(AVAILABLE RECORDS)
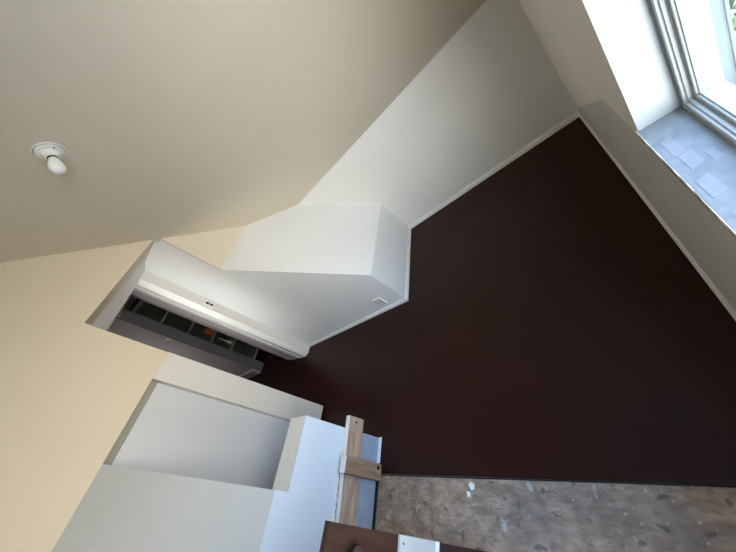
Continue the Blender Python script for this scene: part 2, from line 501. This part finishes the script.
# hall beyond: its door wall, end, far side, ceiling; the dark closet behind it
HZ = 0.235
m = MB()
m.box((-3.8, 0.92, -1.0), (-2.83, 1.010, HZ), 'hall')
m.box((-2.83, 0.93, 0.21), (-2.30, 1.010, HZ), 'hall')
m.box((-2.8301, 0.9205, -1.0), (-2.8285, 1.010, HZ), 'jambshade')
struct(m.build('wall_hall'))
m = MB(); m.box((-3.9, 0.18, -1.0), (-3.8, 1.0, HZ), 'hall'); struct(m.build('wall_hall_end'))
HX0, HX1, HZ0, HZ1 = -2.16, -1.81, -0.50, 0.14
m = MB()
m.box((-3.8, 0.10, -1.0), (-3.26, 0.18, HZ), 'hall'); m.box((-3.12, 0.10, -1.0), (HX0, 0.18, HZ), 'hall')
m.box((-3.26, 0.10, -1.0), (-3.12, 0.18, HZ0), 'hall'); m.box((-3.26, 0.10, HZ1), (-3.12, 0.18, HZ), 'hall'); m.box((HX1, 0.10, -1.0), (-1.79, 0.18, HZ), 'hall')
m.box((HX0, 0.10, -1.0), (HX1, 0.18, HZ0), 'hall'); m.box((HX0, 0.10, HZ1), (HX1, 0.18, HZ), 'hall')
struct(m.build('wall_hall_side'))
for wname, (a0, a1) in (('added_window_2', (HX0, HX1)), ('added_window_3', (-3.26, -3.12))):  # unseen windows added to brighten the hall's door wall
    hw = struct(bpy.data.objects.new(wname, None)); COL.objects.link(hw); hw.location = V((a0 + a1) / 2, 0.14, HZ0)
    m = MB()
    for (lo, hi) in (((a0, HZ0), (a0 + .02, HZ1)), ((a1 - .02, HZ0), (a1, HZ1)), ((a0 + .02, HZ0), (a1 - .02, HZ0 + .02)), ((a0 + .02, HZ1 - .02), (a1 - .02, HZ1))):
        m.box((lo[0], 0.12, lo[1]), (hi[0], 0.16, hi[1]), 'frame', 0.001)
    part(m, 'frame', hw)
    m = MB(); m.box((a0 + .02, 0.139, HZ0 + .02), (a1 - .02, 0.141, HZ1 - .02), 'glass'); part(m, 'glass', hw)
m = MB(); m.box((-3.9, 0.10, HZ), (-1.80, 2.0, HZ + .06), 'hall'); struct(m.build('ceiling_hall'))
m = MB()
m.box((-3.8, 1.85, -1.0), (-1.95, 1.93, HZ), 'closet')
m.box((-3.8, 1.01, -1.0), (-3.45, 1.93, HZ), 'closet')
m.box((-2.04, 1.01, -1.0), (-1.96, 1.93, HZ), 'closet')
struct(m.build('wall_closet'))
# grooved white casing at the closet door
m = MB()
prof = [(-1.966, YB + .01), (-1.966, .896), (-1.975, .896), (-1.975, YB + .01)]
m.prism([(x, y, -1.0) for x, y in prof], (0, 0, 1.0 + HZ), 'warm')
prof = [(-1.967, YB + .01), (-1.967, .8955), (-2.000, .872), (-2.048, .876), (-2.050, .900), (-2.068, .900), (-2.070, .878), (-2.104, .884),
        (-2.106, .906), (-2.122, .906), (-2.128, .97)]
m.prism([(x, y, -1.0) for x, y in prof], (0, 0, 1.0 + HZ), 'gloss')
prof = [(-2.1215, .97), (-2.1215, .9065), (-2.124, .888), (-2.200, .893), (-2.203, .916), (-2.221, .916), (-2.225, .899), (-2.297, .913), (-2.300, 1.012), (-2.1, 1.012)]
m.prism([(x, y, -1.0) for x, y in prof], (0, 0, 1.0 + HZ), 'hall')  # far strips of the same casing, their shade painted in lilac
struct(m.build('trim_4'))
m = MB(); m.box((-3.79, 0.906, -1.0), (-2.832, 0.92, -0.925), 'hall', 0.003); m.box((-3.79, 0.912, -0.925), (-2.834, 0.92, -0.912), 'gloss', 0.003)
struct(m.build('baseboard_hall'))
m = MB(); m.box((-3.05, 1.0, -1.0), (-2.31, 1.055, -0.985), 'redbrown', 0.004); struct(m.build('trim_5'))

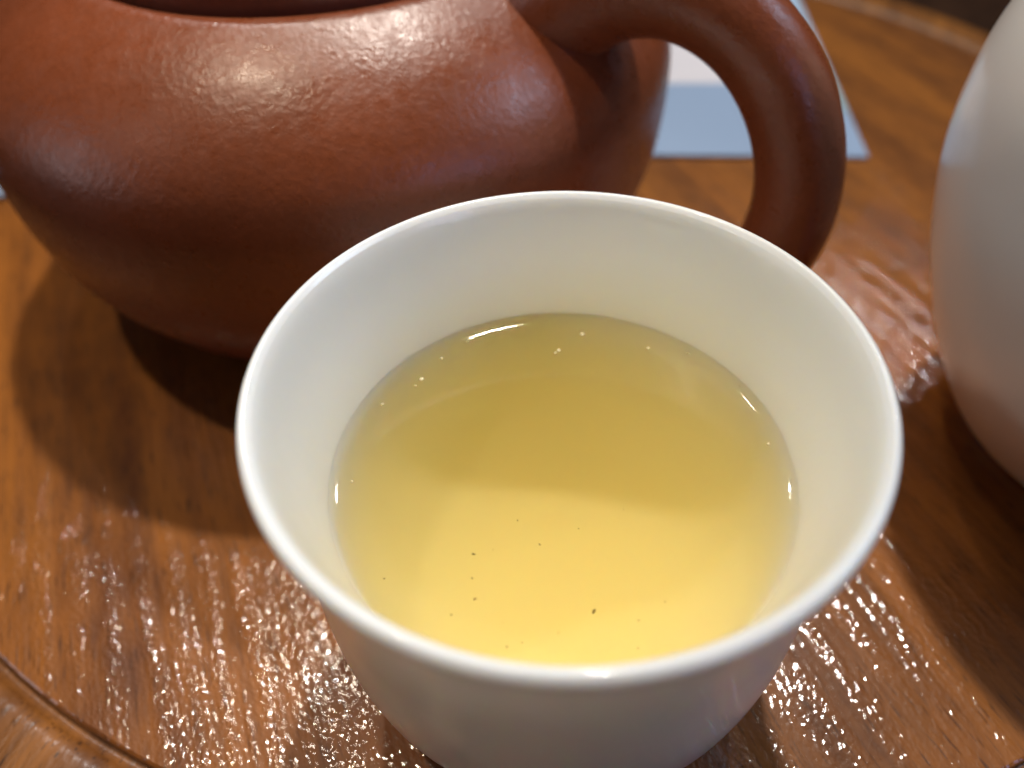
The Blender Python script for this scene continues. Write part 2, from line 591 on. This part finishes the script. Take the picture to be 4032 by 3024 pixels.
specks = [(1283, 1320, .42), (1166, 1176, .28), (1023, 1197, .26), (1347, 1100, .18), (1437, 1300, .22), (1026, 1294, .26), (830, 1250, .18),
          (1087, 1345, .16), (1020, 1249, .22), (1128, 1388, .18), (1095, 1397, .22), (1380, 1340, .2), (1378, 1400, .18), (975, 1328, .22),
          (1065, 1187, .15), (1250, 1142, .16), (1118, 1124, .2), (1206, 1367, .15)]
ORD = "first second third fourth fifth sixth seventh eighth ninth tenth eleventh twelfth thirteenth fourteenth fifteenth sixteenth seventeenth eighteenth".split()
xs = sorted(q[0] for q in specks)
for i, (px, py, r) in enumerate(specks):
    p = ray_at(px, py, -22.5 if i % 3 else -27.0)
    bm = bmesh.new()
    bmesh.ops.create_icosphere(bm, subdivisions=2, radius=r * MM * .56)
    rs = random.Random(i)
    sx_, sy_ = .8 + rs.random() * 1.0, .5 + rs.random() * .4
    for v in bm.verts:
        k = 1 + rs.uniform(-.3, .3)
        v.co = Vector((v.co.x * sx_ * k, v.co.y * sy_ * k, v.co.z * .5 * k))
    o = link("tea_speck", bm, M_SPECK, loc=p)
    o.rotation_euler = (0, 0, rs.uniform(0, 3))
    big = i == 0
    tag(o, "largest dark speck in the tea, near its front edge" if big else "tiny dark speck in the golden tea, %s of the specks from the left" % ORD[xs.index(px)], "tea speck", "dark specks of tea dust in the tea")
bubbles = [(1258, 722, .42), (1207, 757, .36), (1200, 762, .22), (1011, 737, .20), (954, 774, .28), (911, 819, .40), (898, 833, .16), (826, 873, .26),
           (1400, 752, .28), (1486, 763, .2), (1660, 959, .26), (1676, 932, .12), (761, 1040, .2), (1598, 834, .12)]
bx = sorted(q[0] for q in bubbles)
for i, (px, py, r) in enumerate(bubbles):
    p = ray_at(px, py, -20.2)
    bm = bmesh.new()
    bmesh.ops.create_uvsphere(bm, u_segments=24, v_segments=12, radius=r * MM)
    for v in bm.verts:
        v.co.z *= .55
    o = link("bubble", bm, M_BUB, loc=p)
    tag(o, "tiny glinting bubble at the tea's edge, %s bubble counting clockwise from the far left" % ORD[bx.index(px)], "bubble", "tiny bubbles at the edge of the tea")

(WHAT IS EXPECTED) Say how many lines contain the string "scene", giving nothing but the count.

(COMPLETE OUTPUT) 2